### Exercise directions
Repeat the whole listing exactly.
--
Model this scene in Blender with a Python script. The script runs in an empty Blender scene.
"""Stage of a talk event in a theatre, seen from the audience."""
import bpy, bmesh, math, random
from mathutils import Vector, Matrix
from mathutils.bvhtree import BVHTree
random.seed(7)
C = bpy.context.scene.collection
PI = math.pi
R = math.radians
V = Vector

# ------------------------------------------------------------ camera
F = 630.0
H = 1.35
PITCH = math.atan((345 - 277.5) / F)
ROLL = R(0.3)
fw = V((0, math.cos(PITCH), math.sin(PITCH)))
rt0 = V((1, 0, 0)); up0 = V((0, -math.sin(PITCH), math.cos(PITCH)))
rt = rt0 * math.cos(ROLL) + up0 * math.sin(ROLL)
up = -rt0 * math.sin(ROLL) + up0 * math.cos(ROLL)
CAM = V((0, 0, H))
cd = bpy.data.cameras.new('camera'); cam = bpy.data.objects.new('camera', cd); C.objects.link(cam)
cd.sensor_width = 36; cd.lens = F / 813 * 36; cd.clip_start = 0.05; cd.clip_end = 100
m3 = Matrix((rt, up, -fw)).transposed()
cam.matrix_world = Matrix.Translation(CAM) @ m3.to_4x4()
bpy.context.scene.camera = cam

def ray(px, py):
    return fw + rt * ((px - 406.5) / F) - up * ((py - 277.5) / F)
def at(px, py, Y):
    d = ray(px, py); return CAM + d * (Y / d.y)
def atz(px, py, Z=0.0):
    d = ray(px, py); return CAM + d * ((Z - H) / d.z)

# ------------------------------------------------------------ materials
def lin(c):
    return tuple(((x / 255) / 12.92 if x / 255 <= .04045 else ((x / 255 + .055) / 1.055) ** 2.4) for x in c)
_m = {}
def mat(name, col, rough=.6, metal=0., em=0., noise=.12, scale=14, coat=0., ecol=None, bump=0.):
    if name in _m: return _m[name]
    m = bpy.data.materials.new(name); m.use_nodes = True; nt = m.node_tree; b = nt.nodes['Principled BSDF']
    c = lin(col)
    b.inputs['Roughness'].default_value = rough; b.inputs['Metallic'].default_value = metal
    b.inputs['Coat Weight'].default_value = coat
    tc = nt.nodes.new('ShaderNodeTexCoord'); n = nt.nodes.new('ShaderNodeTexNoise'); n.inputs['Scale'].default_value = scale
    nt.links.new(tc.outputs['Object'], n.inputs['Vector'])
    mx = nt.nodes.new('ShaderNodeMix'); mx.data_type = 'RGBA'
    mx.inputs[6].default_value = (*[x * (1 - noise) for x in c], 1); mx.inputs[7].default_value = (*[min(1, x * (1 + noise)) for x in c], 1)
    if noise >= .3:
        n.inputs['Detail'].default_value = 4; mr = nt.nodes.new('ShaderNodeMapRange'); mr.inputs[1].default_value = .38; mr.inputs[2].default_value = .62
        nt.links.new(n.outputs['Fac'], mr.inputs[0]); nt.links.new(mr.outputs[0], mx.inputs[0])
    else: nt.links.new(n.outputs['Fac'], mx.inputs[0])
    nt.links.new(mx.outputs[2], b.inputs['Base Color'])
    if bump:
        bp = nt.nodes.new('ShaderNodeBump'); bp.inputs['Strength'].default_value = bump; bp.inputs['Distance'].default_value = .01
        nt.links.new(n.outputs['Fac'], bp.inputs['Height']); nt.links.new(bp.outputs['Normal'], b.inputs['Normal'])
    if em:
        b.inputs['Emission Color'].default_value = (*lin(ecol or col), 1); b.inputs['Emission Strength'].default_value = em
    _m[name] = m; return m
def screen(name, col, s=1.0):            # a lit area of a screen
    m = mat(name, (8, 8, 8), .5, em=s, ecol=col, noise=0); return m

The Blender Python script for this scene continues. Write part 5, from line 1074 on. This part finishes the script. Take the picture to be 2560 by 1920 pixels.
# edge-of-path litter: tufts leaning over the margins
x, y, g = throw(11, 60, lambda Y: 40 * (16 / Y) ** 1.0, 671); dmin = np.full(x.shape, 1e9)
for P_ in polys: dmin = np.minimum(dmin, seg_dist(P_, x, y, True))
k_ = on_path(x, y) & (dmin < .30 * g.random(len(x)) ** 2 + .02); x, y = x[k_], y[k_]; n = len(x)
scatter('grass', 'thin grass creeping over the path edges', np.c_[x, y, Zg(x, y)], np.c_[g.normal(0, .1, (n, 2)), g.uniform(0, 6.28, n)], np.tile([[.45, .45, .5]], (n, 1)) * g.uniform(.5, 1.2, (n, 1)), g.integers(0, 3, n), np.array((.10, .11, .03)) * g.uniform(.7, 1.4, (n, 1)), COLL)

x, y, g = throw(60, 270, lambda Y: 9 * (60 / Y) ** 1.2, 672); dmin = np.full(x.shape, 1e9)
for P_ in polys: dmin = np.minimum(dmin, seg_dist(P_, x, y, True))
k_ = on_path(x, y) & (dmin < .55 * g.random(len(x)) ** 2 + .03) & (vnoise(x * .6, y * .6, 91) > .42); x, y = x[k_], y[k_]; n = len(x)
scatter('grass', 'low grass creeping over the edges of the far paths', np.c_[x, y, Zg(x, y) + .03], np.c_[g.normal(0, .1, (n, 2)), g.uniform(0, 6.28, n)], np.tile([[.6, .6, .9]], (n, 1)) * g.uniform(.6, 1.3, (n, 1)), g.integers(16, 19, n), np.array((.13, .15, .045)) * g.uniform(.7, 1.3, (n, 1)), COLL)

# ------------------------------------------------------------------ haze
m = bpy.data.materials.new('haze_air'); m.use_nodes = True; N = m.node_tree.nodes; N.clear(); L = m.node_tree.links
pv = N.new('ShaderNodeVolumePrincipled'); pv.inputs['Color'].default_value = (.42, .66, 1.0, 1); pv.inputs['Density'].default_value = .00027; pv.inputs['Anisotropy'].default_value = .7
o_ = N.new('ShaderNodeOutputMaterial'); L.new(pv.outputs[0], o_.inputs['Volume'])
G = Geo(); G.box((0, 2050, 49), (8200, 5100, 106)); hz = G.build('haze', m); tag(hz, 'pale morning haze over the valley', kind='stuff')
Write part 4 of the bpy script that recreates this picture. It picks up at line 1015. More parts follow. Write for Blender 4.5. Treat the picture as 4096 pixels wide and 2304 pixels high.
--
### Response for this exercise
Model this scene in Blender with a Python script. The script runs in an empty Blender scene.
"""Stage of a talk event in a theatre, seen from the audience."""
import bpy, bmesh, math, random
from mathutils import Vector, Matrix
from mathutils.bvhtree import BVHTree
random.seed(7)
C = bpy.context.scene.collection
PI = math.pi
R = math.radians
V = Vector

# ------------------------------------------------------------ camera
F = 630.0
H = 1.35
PITCH = math.atan((345 - 277.5) / F)
ROLL = R(0.3)
fw = V((0, math.cos(PITCH), math.sin(PITCH)))
rt0 = V((1, 0, 0)); up0 = V((0, -math.sin(PITCH), math.cos(PITCH)))
rt = rt0 * math.cos(ROLL) + up0 * math.sin(ROLL)
up = -rt0 * math.sin(ROLL) + up0 * math.cos(ROLL)
CAM = V((0, 0, H))
cd = bpy.data.cameras.new('camera'); cam = bpy.data.objects.new('camera', cd); C.objects.link(cam)
cd.sensor_width = 36; cd.lens = F / 813 * 36; cd.clip_start = 0.05; cd.clip_end = 100
m3 = Matrix((rt, up, -fw)).transposed()
cam.matrix_world = Matrix.Translation(CAM) @ m3.to_4x4()
bpy.context.scene.camera = cam

def ray(px, py):
    return fw + rt * ((px - 406.5) / F) - up * ((py - 277.5) / F)
def at(px, py, Y):
    d = ray(px, py); return CAM + d * (Y / d.y)
def atz(px, py, Z=0.0):
    d = ray(px, py); return CAM + d * ((Z - H) / d.z)

# ------------------------------------------------------------ materials
def lin(c):
    return tuple(((x / 255) / 12.92 if x / 255 <= .04045 else ((x / 255 + .055) / 1.055) ** 2.4) for x in c)
_m = {}
def mat(name, col, rough=.6, metal=0., em=0., noise=.12, scale=14, coat=0., ecol=None, bump=0.):
    if name in _m: return _m[name]
    m = bpy.data.materials.new(name); m.use_nodes = True; nt = m.node_tree; b = nt.nodes['Principled BSDF']
    c = lin(col)
    b.inputs['Roughness'].default_value = rough; b.inputs['Metallic'].default_value = metal
    b.inputs['Coat Weight'].default_value = coat
    tc = nt.nodes.new('ShaderNodeTexCoord'); n = nt.nodes.new('ShaderNodeTexNoise'); n.inputs['Scale'].default_value = scale
    nt.links.new(tc.outputs['Object'], n.inputs['Vector'])
    mx = nt.nodes.new('ShaderNodeMix'); mx.data_type = 'RGBA'
    mx.inputs[6].default_value = (*[x * (1 - noise) for x in c], 1); mx.inputs[7].default_value = (*[min(1, x * (1 + noise)) for x in c], 1)
    if noise >= .3:
        n.inputs['Detail'].default_value = 4; mr = nt.nodes.new('ShaderNodeMapRange'); mr.inputs[1].default_value = .38; mr.inputs[2].default_value = .62
        nt.links.new(n.outputs['Fac'], mr.inputs[0]); nt.links.new(mr.outputs[0], mx.inputs[0])
    else: nt.links.new(n.outputs['Fac'], mx.inputs[0])
    nt.links.new(mx.outputs[2], b.inputs['Base Color'])
    if bump:
        bp = nt.nodes.new('ShaderNodeBump'); bp.inputs['Strength'].default_value = bump; bp.inputs['Distance'].default_value = .01
        nt.links.new(n.outputs['Fac'], bp.inputs['Height']); nt.links.new(bp.outputs['Normal'], b.inputs['Normal'])
    if em:
        b.inputs['Emission Color'].default_value = (*lin(ecol or col), 1); b.inputs['Emission Strength'].default_value = em
    _m[name] = m; return m
def screen(name, col, s=1.0):            # a lit area of a screen
    m = mat(name, (8, 8, 8), .5, em=s, ecol=col, noise=0); return m

The Blender Python script for this scene continues. Write part 5, from line 1074 on. This part finishes the script. Take the picture to be 2560 by 1920 pixels.
# edge-of-path litter: tufts leaning over the margins
x, y, g = throw(11, 60, lambda Y: 40 * (16 / Y) ** 1.0, 671); dmin = np.full(x.shape, 1e9)
for P_ in polys: dmin = np.minimum(dmin, seg_dist(P_, x, y, True))
k_ = on_path(x, y) & (dmin < .30 * g.random(len(x)) ** 2 + .02); x, y = x[k_], y[k_]; n = len(x)
scatter('grass', 'thin grass creeping over the path edges', np.c_[x, y, Zg(x, y)], np.c_[g.normal(0, .1, (n, 2)), g.uniform(0, 6.28, n)], np.tile([[.45, .45, .5]], (n, 1)) * g.uniform(.5, 1.2, (n, 1)), g.integers(0, 3, n), np.array((.10, .11, .03)) * g.uniform(.7, 1.4, (n, 1)), COLL)

x, y, g = throw(60, 270, lambda Y: 9 * (60 / Y) ** 1.2, 672); dmin = np.full(x.shape, 1e9)
for P_ in polys: dmin = np.minimum(dmin, seg_dist(P_, x, y, True))
k_ = on_path(x, y) & (dmin < .55 * g.random(len(x)) ** 2 + .03) & (vnoise(x * .6, y * .6, 91) > .42); x, y = x[k_], y[k_]; n = len(x)
scatter('grass', 'low grass creeping over the edges of the far paths', np.c_[x, y, Zg(x, y) + .03], np.c_[g.normal(0, .1, (n, 2)), g.uniform(0, 6.28, n)], np.tile([[.6, .6, .9]], (n, 1)) * g.uniform(.6, 1.3, (n, 1)), g.integers(16, 19, n), np.array((.13, .15, .045)) * g.uniform(.7, 1.3, (n, 1)), COLL)

# ------------------------------------------------------------------ haze
m = bpy.data.materials.new('haze_air'); m.use_nodes = True; N = m.node_tree.nodes; N.clear(); L = m.node_tree.links
pv = N.new('ShaderNodeVolumePrincipled'); pv.inputs['Color'].default_value = (.42, .66, 1.0, 1); pv.inputs['Density'].default_value = .00027; pv.inputs['Anisotropy'].default_value = .7
o_ = N.new('ShaderNodeOutputMaterial'); L.new(pv.outputs[0], o_.inputs['Volume'])
G = Geo(); G.box((0, 2050, 49), (8200, 5100, 106)); hz = G.build('haze', m); tag(hz, 'pale morning haze over the valley', kind='stuff')
Write part 4 of the bpy script that recreates this picture. It picks up at line 1015. More parts follow. Write for Blender 4.5. Treat the picture as 4096 pixels wide and 2304 pixels high.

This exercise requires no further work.